My answer to the newscaster’s question was also no, because even in my wildest imagination, I neither expected the schism to burst out in the open so soon nor its ferocity. Today, to say the APC, a party that rode to power on the wings of change, is at the crossroads is to say the obvious.
It is not an exaggeration to say that three months after winning a historic election and one month after taken over the reins of power that it has unravelled so much so that the centre can no longer hold.
The disparate tendencies that coalesced into a mega party, having defeated their common enemy, have now turned around to wage the battle within; a battle that had only been deferred. And it is a ferocious battle where the combatants are throwing in every weapon in their arsenal.
So, while I knew it was a battle bound to take place, having only been postponed until after the elections, I didn’t know it would happen so soon and be this vicious.
Many have wondered what the APC didn’t do right. My answer is simple. Its leaders failed to build the consensus critical in party politics. Politics is a game of contending interests, which may be group or individual interests.

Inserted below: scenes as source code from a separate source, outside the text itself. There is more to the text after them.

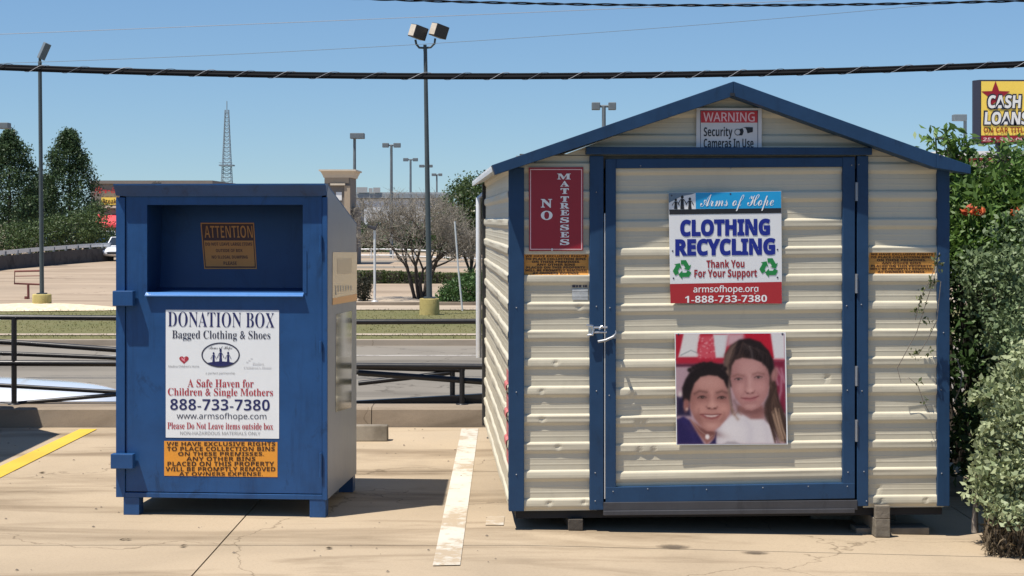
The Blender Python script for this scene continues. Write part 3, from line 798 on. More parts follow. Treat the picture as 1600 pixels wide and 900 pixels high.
# ------------------------------------------------------------------ portrait print: painted as colours on a fine grid
def portrait(n=168):
    v, u = np.mgrid[0:n, 0:n] / (n - 1.0)
    x = 20 + 860*u; y = 25 + 855*v; clip = [None]
    im = np.empty((n, n, 3)); im[:] = (186, 160, 172)
    def put(mk, c, al=1.0):
        if clip[0] is not None: mk = mk*clip[0]
        a = (mk*al)[..., None]; im[:] = im*(1-a) + np.array(c, float)*a
    def sm(d, s): return 1/(1 + np.exp(np.clip(d/s, -30, 30)))
    def ell(cx, cy, rx, ry, c, rot=0, s=3., al=1.):
        a = rad(rot); X = (x-cx)*math.cos(a) + (y-cy)*math.sin(a); Y = -(x-cx)*math.sin(a) + (y-cy)*math.cos(a)
        d = (np.sqrt((X/rx)**2 + (Y/ry)**2) - 1) * min(rx, ry); put(sm(d, s), c, al)
    def poly(p, c, s=3., al=1.):
        ins = np.zeros(x.shape, bool); dm = np.full(x.shape, 1e9)
        for i in range(len(p)):
            (ax, ay), (bx, by) = p[i], p[(i+1) % len(p)]
            cr = ((ay > y) != (by > y)) & (x < (bx-ax)*(y-ay)/((by-ay) if by != ay else 1e-9) + ax); ins ^= cr
            t = np.clip(((x-ax)*(bx-ax) + (y-ay)*(by-ay))/((bx-ax)**2 + (by-ay)**2 + 1e-9), 0, 1)
            dm = np.minimum(dm, np.hypot(x-ax-t*(bx-ax), y-ay-t*(by-ay)))
        mk = sm(np.where(ins, -dm, dm), s); put(mk, c, al); return mk
    def line(p, w, c, s=2., al=1.):
        dm = np.full(x.shape, 1e9)
        for (ax, ay), (bx, by) in zip(p[:-1], p[1:]):
            t = np.clip(((x-ax)*(bx-ax) + (y-ay)*(by-ay))/((bx-ax)**2 + (by-ay)**2 + 1e-9), 0, 1)
            dm = np.minimum(dm, np.hypot(x-ax-t*(bx-ax), y-ay-t*(by-ay)))
        put(sm(dm - w/2, s), c, al)
    wht, red, mar = (222, 224, 226), (178, 36, 56), (120, 26, 52)
    poly([(20, 20), (880, 20), (880, 235), (20, 235)], red)
    poly([(85, 20), (215, 20), (190, 170), (235, 205), (40, 205), (60, 130)], wht); line([(60, 190), (140, 152), (230, 190)], 6, (150, 160, 165))
    poly([(215, 40), (318, 40), (350, 290), (200, 290), (195, 150)], (205, 84, 100), 6)
    for i in range(60):
        ell(R.uniform(200, 335), R.uniform(45, 280), 6, 5, R.choice([(232, 170, 176), (190, 40, 60)]), s=2, al=.7)
    poly([(318, 30), (440, 30), (400, 215), (335, 215)], (214, 220, 226))
    poly([(430, 20), (560, 20), (560, 120), (420, 120)], (205, 170, 180), 8)
    poly([(560, 20), (770, 20), (792, 225), (700, 225)], (186, 32, 54)); poly([(770, 20), (880, 20), (880, 222), (795, 222)], (222, 226, 232))
    line([(790, 222), (880, 224)], 8, (225, 170, 180)); poly([(20, 215), (400, 215), (400, 262), (20, 262)], (178, 40, 62), 5); line([(20, 270), (400, 268)], 22, (74, 24, 46), 5)
    poly([(780, 235), (880, 235), (880, 640), (780, 640)], (124, 34, 60), 5)
    for q in ([(815, 300), (850, 360), (845, 470), (820, 560)], [(850, 300), (872, 400)], [(800, 330), (820, 420)]): line(q, 16, (196, 150, 168), 6, .8)
    poly([(20, 290), (140, 290), (140, 520), (20, 520)], (178, 152, 164), 8); poly([(20, 512), (130, 505), (130, 660), (20, 660)], (38, 34, 64), 6); ell(50, 492, 14, 18, (220, 210, 210), s=5)
    x = 5 + 880*u; y = 5 + 885*v
    # taller child behind: hair, neck, shirt, face
    poly([(395, 260), (405, 170), (450, 100), (520, 52), (600, 42), (690, 72), (752, 140), (790, 215), (798, 290), (775, 420), (560, 470), (440, 430)], (38, 30, 32), 4)
    poly([(385, 270), (400, 175), (450, 105), (500, 75), (470, 180), (440, 260), (432, 420), (440, 560), (470, 650), (500, 690), (470, 690), (425, 600), (408, 430)], (112, 92, 84), 7)
    poly([(760, 380), (800, 370), (815, 470), (838, 560), (872, 640), (895, 720), (895, 890), (840, 860), (785, 780), (722, 705), (700, 640), (716, 560), (745, 500)], (60, 46, 42), 6)
    ell(798, 335, 27, 56, (170, 124, 122), 10, 5); line([(806, 300), (812, 340), (796, 372)], 7, (130, 88, 90), 5, .6)
    poly([(500, 580), (700, 580), (716, 700), (600, 705), (490, 640)], (150, 106, 103), 6); ell(610, 628, 96, 22, (112, 76, 76), -6, 9, .75)
    poly([(305, 890), (318, 800), (362, 730), (440, 665), (492, 622), (530, 650), (600, 692), (700, 694), (752, 740), (772, 800), (790, 890)], (220, 219, 226), 5)
    line([(470, 655), (500, 625), (525, 655)], 8, (150, 104, 100), 5, .8); ell(430, 800, 80, 70, (236, 236, 241), -20, 30, .5); line([(560, 700), (600, 770), (590, 880)], 24, (196, 194, 208), 18, .6); line([(705, 705), (735, 800), (730, 885)], 22, (200, 196, 208), 14, .6); line([(345, 760), (330, 880)], 20, (192, 188, 204), 14, .5)
    fc_ = [(455, 262), (482, 216), (540, 196), (620, 206), (700, 238), (745, 292), (757, 360), (752, 440), (737, 500), (705, 552), (660, 600), (612, 622), (566, 614), (522, 575), (482, 520), (456, 450), (444, 370), (446, 310)]
    clip[0] = poly(fc_, (184, 138, 136), 4)
    ell(600, 300, 120, 70, (196, 154, 151), 0, 36, .8); ell(470, 420, 26, 130, (142, 98, 98), 4, 20, .65); ell(742, 420, 24, 130, (138, 95, 96), -2, 20, .7); ell(650, 600, 70, 20, (140, 96, 96), -28, 14, .6); ell(530, 580, 60, 18, (144, 100, 99), 36, 14, .6)
    ell(525, 445, 44, 38, (202, 156, 153), 0, 18, .75); ell(690, 432, 40, 38, (200, 152, 150), 0, 18, .7); ell(604, 588, 46, 20, (206, 164, 160), 0, 10, .75)
    clip[0] = None
    poly([(446, 330), (452, 262), (480, 214), (540, 192), (600, 200), (560, 165), (480, 180), (430, 260)], (58, 45, 43), 6, .9); poly([(560, 184), (640, 204), (700, 230), (742, 270), (768, 330), (792, 280), (750, 150), (640, 90)], (36, 28, 30), 5)
    for i in range(30):
        t_ = R.uniform(0, 1); line([(545 + 20*t_, 70 + 20*t_), (470 + 290*t_, 120 + 50*t_ + R.uniform(-14, 14)), (440 + 320*t_, 196 + 420*(t_-.42)**2*(1 if t_ > .42 else .6) + R.uniform(-22, -4))], R.uniform(2, 4.5), R.choice([(76, 60, 56), (22, 17, 19), (58, 46, 46)]), 2.5, .45)
    line([(600, 110), (618, 150), (622, 195)], 9, (128, 120, 122), 6, .6); line([(560, 90), (575, 125)], 8, (92, 82, 84), 6, .5); line([(660, 120), (700, 190)], 8, (78, 68, 70), 6, .5)
    for cx, cy, sl_ in ((507, 371, -3), (668, 357, -4)):
        ell(cx, cy - 9, 44, 17, (150, 106, 106), sl_, 8, .75); ell(cx, cy, 26, 7, (178, 162, 162), sl_, 2.5, .8); ell(cx+1, cy, 11, 8.5, (74, 62, 66), 0, 2.2); ell(cx+1, cy, 5.5, 6, (24, 18, 22), 0, 2); ell(cx+4, cy-3, 2, 2, (225, 220, 220), 0, 1)
        line([(cx-31, cy+1), (cx-14, cy-8), (cx+10, cy-9), (cx+31, cy-3)], 5.5, (74, 50, 52), 2.2, .9); line([(cx-27, cy+7), (cx, cy+11), (cx+27, cy+6)], 4, (140, 98, 98), 3.5, .7); line([(cx-30, cy+20), (cx, cy+25), (cx+30, cy+18)], 8, (160, 116, 116), 7, .6)
        line([(cx-44, cy-24), (cx-6, cy-38), (cx+44, cy-28)], 9, (122, 86, 82), 5, .7)
    line([(566, 362), (566, 420), (560, 462)], 18, (152, 108, 107), 10, .6); line([(598, 345), (600, 455)], 16, (210, 170, 167), 9, .7); ell(600, 466, 28, 18, (208, 164, 160), 0, 7, .8); line([(562, 470), (572, 484), (600, 490), (628, 482), (636, 466)], 6, (128, 86, 86), 4, .75); ell(580, 483, 6, 4, (92, 56, 58), 0, 2.5, .8); ell(618, 480, 6, 4, (92, 56, 58), 0, 2.5, .8)
    poly([(528, 522), (570, 517), (598, 521), (628, 512), (664, 508), (640, 536), (602, 550), (560, 541)], (160, 98, 104), 4, .9); line([(528, 521), (570, 526), (600, 528), (636, 520), (666, 508)], 4.5, (104, 56, 62), 2.5, .9); ell(604, 541, 30, 5, (188, 132, 134), -4, 4, .6); line([(560, 560), (602, 566), (642, 554)], 9, (150, 106, 106), 8, .6)
    line([(545, 490), (526, 512)], 6, (156, 112, 112), 6, .5); line([(660, 482), (678, 502)], 6, (150, 106, 106), 6, .5)
    for i in range(44):
        x0 = R.uniform(765, 812); k_ = R.uniform(0, 1); line([(x0, R.uniform(390, 470)), (735 + 110*k_, 600), (750 + 140*k_, 720), (790 + 110*k_, R.uniform(800, 890))], R.uniform(3, 7), R.choice([(40, 29, 28), (84, 64, 57), (62, 46, 42), (110, 88, 76)]), 3, .6)
    for i in range(16):
        k_ = R.uniform(0, 1); line([(760 + 70*k_, R.uniform(600, 680)), (790 + 70*k_, 760), (820 + 70*k_, R.uniform(820, 890))], R.uniform(3, 6), R.choice([(180, 156, 134), (150, 124, 106)]), 3, .65)
    line([(416, 300), (420, 420), (434, 560), (466, 650), (498, 692)], 13, (150, 122, 108), 6, .75); line([(432, 330), (436, 460), (452, 580)], 6, (86, 66, 60), 4, .6); line([(470, 545), (500, 600), (500, 640)], 18, (96, 70, 66), 9, .6)
    # smaller child in front
    poly([(58, 540), (52, 440), (80, 370), (120, 308), (170, 274), (230, 252), (290, 238), (350, 262), (402, 300), (428, 352), (422, 440), (300, 520), (130, 560), (95, 560)], (32, 25, 28), 4)
    for i in range(11): ell(118 + 28*i, 300 - 52*math.sin(math.pi*(i+.8)/12) + R.uniform(-5, 6), 20, 18, (34, 27, 29), 0, 4)
    poly([(5, 690), (60, 668), (112, 700), (172, 800), (222, 890), (5, 890)], (42, 36, 88), 4); poly([(268, 890), (306, 836), (322, 796), (318, 890)], (38, 33, 80), 4); line([(60, 690), (120, 780), (150, 870)], 20, (62, 54, 116), 14, .5)
    poly([(110, 690), (200, 750), (300, 780), (314, 800), (300, 850), (244, 890), (180, 815)], (146, 100, 95), 5); ell(262, 795, 84, 20, (104, 68, 67), 14, 9, .75)
    f2 = [(120, 490), (150, 400), (200, 350), (270, 334), (340, 344), (390, 380), (412, 440), (422, 520), (438, 600), (430, 645), (400, 692), (350, 748), (300, 786), (250, 786), (200, 748), (150, 682), (115, 605), (110, 540)]
    ell(84, 572, 23, 55, (160, 110, 104), 4, 4); line([(80, 540), (90, 575), (82, 605)], 8, (116, 74, 72), 5, .6); ell(88, 608, 9, 10, (224, 196, 186), 0, 4, .8)
    clip[0] = poly(f2, (182, 134, 127), 4)
    ell(275, 400, 110, 45, (198, 154, 146), 0, 24, .8); ell(140, 590, 26, 130, (132, 88, 84), -8, 22, .7); ell(185, 715, 70, 24, (134, 90, 86), 48, 16, .6); ell(418, 560, 16, 100, (146, 100, 96), -6, 14, .6); ell(385, 720, 50, 18, (140, 94, 90), -46, 14, .6)
    ell(192, 612, 42, 32, (206, 156, 146), 0, 15, .8); ell(388, 612, 36, 34, (206, 156, 146), 0, 15, .8); ell(288, 742, 56, 26, (208, 164, 155), 0, 12, .75)
    clip[0] = None
    poly([(112, 540), (122, 470), (152, 398), (200, 346), (270, 332), (340, 340), (392, 374), (410, 420), (425, 350), (340, 280), (200, 290), (90, 400), (70, 520)], (34, 27, 29), 5, .95)
    for cx, cy in ((212, 515), (370, 519)):
        ell(cx, cy-6, 48, 22, (136, 92, 88), 0, 9, .75); ell(cx, cy, 28, 8, (170, 146, 142), 2, 2.5, .8); ell(cx+2, cy, 14, 9.5, (46, 30, 29), 0, 2.5); ell(cx+6, cy-3, 2.4, 2.4, (224, 214, 210), 0, 1)
        line([(cx-34, cy+3), (cx-14, cy-9), (cx+12, cy-10), (cx+33, cy)], 5.5, (48, 31, 31), 2.4, .9); line([(cx-30, cy+8), (cx, cy+13), (cx+28, cy+8)], 4.5, (118, 78, 75), 3.5, .75); line([(cx-34, cy+24), (cx, cy+30), (cx+32, cy+24)], 8, (148, 102, 97), 7, .6)
    line([(152, 486), (190, 464), (250, 474)], 13, (88, 60, 57), 6, .75); line([(332, 478), (372, 466), (412, 480)], 13, (88, 60, 57), 6, .75)
    line([(262, 505), (258, 570)], 12, (142, 98, 93), 9, .6); line([(292, 470), (292, 570)], 17, (206, 160, 151), 9, .65); ell(289, 584, 36, 24, (210, 164, 154), 0, 9, .8); line([(246, 590), (258, 606), (290, 610), (322, 607), (334, 592)], 6, (118, 76, 73), 4, .8); ell(268, 602, 8, 5, (80, 46, 46), 0, 2.5, .85); ell(314, 603, 8, 5, (80, 46, 46), 0, 2.5, .85)
    poly([(194, 652), (240, 650), (284, 654), (332, 650), (362, 652), (336, 682), (288, 694), (236, 682)], (140, 78, 80), 4, .95); poly([(228, 656), (284, 658), (342, 656), (318, 670), (284, 674), (250, 670)], (222, 206, 202), 3); line([(194, 651), (240, 651), (284, 655), (332, 651), (362, 651)], 4, (96, 52, 54), 2.5, .8); line([(250, 704), (288, 710), (326, 703)], 9, (150, 104, 99), 8, .6)
    line([(184, 610), (178, 650), (196, 690)], 7, (140, 96, 90), 7, .65); line([(388, 640), (382, 672), (362, 700)], 7, (142, 98, 92), 7, .6)
    line([(130, 700), (190, 780), (248, 824)], 2.5, (196, 172, 164), 2, .7); ell(250, 832, 17, 20, (234, 229, 231), 0, 2.5); line([(262, 850), (290, 820)], 2.5, (196, 172, 164), 2, .6)
    poly([(380, 890), (410, 872), (470, 872), (510, 890)], (150, 146, 156), 5, .8)
    im[:] = np.clip(im, 0, 255)*np.array((.94, .91, .88))
    im += NR.normal(size=(n, n, 1))*2.0
    im = np.clip(im, 0, 255)/255
    return np.where(im <= .04045, im/12.92, ((im+.055)/1.055)**2.4)
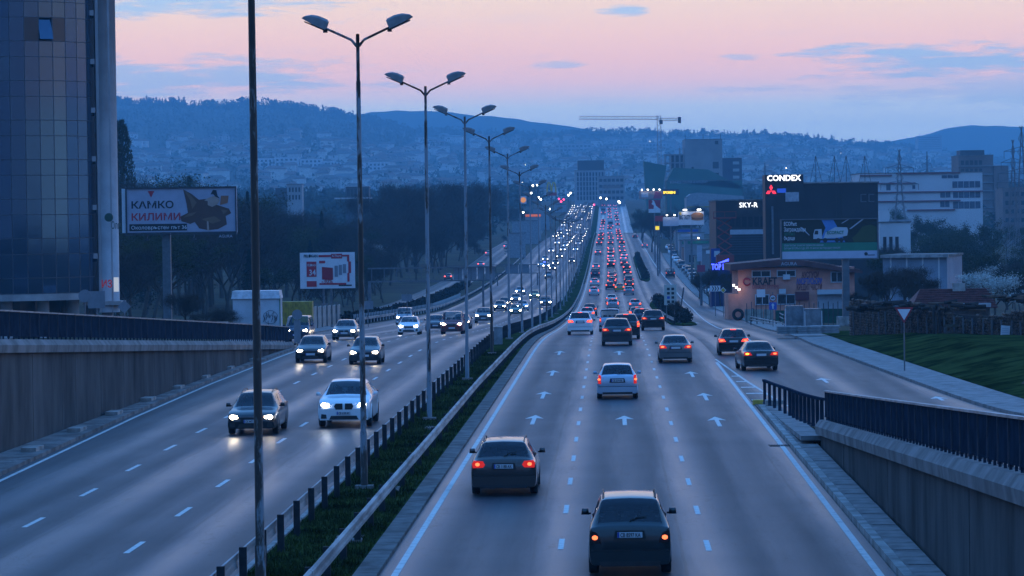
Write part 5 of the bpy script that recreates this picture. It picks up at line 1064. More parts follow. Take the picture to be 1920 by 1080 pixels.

Political parties that achieve significant milestones aggregate these interests into an overarching common interest with the buy-in of the majority of the stakeholders. That has not happened in the APC. And that makes the cry for party supremacy hollow.
In a democracy where political parties are the vehicles that convey individuals to political destinations, particularly where there is no room for independent candidacy, political parties should be supreme.
The mandate elected political office holders exercise belong to political parties. That is why, when a lawmaker defects from the party on which platform he won election to another, he or she is expected to relinquish the mandate.
That was why Chibuike Amaechi became Governor of Rivers State without contesting the governorship election in 2007.
He contested and won the PDP primaries but former President Olusegun Obasanjo, in his characteristic impunity, took the ticket from him and gave it to Celestine Omehia who won the election. But the Supreme Court ruled that the mandate belongs to the political party and since Amaechi was the authentic candidate of the PDP, he was the rightful owner of the mandate.
But to assert its authority and supremacy, the leadership of a political party must be fair to all and not be seen to be pandering to the whims and caprices of particular individuals or groups in the party.
This is unfortunately what has happened to the John Oyegun leadership of the APC.
It is perceived to be tied to the apron strings of Tinubu, whom APC National Publicity Secretary, Lai Mohammed, described as the “national leader” while Buhari is only a “product of the party”.
The scary implication of this convoluted arrangement is that the leadership of the APC, which should embody its supremacy, has been reduced to a ridiculous toothless bulldog, issuing ultimatums and giving orders which are ignored at will because the party is perceived as not being fair to all.
The sad thing is that the dogfight in the APC will not end soon. The eighth NASS will never be stable no matter who occupies the Senate presidency and the House of Representatives speakership.
If Bukola Saraki remains Senate President, the Tinubu faction of the party will never rest until he is ousted. It will continue to place the proverbial banana peels around the seat, hoping and waiting for the day Saraki will step on them and fall.
In the meantime, Tinubu loyalists will ensure that Saraki never enjoys a good working relationship with President Muhammadu Buhari. The same goes for the Yakubu Dogara-led House of Representatives.
The daggers are dangerously drawn. The dilemma is that even if those who desperately want Saraki and Dogara out succeed, that will not bring peace because roles will simply be reversed. The dogfight in the NASS has become an ego war and the combatants are not known for taking prisoners.
Whichever way this battle goes, good governance will suffer and Nigerians who have yearned for it over the years will be worse off.
This cannot be the change the APC promised Nigerians and cannot by any stretch of the imagination be the change Nigerians voted for.